To be true that is what they were designed for. Guns were originally developed as instruments of war. Minimally, to protect the property and privilege of the lairds. It's still a central aspect of what they do. Later the nobility wanted something to hunt with or compete with so guns evoled in that direction. Most innovation in firearms comes as a result of the pursuit of military and leo contracts. They are certainly developed to wound and kill humans.

But because they have become so widespread in society guns, as a whole have become specialized and their primary purpose, outside of the military and law enforcement is not killing humans or animals. Instead it's sport. Guns long and short have been developed for specific purposes not directly related to killing humans or animals.

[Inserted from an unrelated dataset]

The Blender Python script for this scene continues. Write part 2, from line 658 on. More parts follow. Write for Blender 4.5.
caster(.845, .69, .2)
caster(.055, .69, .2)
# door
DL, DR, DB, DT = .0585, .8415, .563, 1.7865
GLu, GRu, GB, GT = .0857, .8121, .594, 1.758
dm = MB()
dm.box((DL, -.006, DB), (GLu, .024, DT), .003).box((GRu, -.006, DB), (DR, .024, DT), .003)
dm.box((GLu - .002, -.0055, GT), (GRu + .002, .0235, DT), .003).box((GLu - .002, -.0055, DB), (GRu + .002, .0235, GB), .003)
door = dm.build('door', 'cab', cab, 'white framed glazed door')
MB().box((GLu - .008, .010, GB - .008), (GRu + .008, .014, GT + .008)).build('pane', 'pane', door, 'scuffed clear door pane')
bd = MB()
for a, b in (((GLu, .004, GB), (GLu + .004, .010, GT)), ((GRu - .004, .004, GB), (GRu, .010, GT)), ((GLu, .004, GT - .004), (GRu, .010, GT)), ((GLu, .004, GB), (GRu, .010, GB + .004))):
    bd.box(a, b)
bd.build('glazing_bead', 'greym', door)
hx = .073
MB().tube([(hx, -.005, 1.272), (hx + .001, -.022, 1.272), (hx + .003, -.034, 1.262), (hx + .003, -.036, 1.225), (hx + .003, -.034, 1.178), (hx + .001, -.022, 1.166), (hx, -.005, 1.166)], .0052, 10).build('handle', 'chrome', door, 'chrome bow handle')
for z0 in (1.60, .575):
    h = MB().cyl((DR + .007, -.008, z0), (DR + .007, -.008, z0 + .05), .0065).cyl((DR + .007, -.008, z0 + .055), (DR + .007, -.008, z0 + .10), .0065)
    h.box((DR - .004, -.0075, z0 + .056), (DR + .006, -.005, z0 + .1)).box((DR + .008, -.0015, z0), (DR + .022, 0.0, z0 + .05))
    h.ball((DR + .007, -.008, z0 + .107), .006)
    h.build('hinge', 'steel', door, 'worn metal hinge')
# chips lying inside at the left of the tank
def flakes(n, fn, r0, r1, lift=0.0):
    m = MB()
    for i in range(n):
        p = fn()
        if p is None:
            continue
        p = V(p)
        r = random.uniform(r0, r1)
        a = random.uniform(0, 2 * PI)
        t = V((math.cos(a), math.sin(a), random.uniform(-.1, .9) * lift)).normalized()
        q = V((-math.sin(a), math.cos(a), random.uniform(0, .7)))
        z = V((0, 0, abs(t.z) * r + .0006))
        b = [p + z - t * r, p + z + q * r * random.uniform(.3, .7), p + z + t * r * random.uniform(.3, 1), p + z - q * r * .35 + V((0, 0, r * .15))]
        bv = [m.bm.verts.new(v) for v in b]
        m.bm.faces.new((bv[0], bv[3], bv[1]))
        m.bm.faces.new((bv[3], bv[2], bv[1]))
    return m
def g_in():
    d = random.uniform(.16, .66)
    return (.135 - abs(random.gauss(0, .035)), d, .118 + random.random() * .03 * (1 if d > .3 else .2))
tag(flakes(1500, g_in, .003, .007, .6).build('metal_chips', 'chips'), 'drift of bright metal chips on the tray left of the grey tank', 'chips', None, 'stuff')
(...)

Specialized handguns and rifles have been developed for target work.

Handguns (raceguns) for IDPA have become so specialized as to be worthless and impractical as weapons of war, police work or self defense in most situations. Their primary role is not killing or self defense but winning a game.

Other guns are primarily defensive in nature, small back up carry guns are an example. Their killing power is limited and sacrificed for ease of hiding and portability.

Many other rifles are designed as hunting tools and are not any armies first choice as battlefield weapons any longer. I'm not sure any army employs a Thompson Center Encore or anything like it.

So yeah, guns were developed for killing and damaging humans and game. But that is no longer their sole purpose. They can all fire a projectile and are all dangerous. But, outside from the military, their primary use in not in killing.